The Tragedy of Macbeth” Is Filled with Brilliant Touches.
Joel Coen’s adaptation of William Shakespeare’s “Macbeth,” aka “The Scottish Play,” has so much to admire that I am surprised I did not like it more. In their ambitious but doomed attempt to usurp the Scottish throne from Duncan (played by Brendan Gleason before he is dispatched from this earthly toil), Denzel Washington and Frances McDormand do their darnedest as Macbeth and Lady Macbeth. However, they are never convincing as husband and wife. They seem strangely distant as a couple who should know what the other is thinking before that thought is fired across its first neuronal synapse. It’s as if they are acting in different movies. She does have her “mad scene,” which she nicely underplays, and he, no longer being the lithe gazelle of his “Glory” days, is bowed down under his weight.
Kathryn Hunter
Among the movie’s pleasures are Bruno Delbonnel’s striking black and white cinematography, Carter Burwell’s string-heavy, Herrmann-influenced score, and an impressive performance by Corey Hawkins as the avenger McDuff. However, the primary reason to see this movie is the astonishing Kathryn Hunter, who plays all three witches with different voices and various bodily contortions. She virtually explodes off the screen like one of her poisonous concoctions! At once creepy and hilarious, she shames everyone else in the cast. The NYFCC’s choice of Best Supporting Actress, she still has an uphill battle to win an Oscar nomination.

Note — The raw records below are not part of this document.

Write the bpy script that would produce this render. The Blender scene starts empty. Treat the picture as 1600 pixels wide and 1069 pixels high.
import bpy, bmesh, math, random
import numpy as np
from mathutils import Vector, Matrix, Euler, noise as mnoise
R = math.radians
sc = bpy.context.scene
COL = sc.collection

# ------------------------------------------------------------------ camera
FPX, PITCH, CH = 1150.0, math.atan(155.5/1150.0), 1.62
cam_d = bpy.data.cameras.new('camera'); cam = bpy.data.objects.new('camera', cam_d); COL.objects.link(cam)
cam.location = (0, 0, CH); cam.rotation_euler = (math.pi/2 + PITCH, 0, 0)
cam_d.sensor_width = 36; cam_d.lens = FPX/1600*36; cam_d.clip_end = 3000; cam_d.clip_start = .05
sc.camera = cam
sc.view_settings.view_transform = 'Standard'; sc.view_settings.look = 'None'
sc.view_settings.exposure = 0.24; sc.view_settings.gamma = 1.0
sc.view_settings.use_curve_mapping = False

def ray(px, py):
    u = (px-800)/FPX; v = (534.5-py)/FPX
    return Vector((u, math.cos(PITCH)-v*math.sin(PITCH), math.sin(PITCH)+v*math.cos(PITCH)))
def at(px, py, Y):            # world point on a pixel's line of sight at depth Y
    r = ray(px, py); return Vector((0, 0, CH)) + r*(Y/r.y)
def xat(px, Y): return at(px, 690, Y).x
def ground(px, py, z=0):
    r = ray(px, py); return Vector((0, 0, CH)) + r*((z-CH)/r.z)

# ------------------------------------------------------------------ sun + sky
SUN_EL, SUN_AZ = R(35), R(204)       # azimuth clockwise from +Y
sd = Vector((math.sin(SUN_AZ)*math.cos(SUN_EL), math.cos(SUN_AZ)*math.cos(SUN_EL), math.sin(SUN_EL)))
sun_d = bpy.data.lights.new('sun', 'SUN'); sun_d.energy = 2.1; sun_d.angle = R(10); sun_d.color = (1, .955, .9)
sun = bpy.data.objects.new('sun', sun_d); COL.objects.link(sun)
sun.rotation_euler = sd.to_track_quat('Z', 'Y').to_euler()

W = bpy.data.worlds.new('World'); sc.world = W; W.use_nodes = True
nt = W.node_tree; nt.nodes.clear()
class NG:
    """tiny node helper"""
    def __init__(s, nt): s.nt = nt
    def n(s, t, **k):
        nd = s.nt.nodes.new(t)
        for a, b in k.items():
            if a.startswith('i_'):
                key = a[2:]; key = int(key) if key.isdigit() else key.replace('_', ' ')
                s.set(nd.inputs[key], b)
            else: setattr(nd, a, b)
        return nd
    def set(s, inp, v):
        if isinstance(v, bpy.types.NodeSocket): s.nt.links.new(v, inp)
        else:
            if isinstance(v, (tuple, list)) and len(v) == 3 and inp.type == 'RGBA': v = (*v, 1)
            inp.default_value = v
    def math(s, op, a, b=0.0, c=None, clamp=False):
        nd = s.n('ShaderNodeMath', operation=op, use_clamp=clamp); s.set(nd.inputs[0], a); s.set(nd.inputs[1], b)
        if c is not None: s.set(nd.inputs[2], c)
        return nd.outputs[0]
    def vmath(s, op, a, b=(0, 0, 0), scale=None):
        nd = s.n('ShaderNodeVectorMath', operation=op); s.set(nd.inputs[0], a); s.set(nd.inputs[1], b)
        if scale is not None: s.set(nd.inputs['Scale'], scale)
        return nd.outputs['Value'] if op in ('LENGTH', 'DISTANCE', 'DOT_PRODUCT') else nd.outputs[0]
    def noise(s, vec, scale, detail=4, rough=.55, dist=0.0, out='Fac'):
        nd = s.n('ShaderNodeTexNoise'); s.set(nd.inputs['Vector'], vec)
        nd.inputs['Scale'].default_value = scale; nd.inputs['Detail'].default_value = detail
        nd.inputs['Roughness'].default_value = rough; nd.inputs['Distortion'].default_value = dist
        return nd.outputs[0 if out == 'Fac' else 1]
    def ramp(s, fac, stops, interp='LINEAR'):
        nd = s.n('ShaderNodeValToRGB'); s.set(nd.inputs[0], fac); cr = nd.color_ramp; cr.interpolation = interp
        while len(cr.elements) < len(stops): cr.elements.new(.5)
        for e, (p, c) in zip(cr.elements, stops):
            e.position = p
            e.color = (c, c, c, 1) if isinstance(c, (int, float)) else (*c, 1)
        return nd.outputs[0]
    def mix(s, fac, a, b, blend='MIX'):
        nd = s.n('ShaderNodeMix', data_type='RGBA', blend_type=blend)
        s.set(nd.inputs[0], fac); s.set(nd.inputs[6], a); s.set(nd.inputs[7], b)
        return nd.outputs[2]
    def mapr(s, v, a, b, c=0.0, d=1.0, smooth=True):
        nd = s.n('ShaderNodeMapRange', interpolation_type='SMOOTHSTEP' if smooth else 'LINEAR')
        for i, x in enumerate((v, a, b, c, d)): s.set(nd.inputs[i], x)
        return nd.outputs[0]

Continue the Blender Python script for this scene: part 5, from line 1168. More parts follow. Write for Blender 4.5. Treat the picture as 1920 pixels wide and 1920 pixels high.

For me, the go-to Shakespeare adaptation will always be, no, not Olivier, but Kenneth Branagh’s magnificent “Hamlet” from 1996. In adapting, directing, and starring in this masterpiece, Branagh achieved what had once been thought impossible: a perfectly satisfying cinematic adaptation of “The Bard of Avon.”
Coen, working for the first time without brother Ethan, has done an outstanding job in both the writing and directing departments. However, he never achieves Branagh’s sublimity.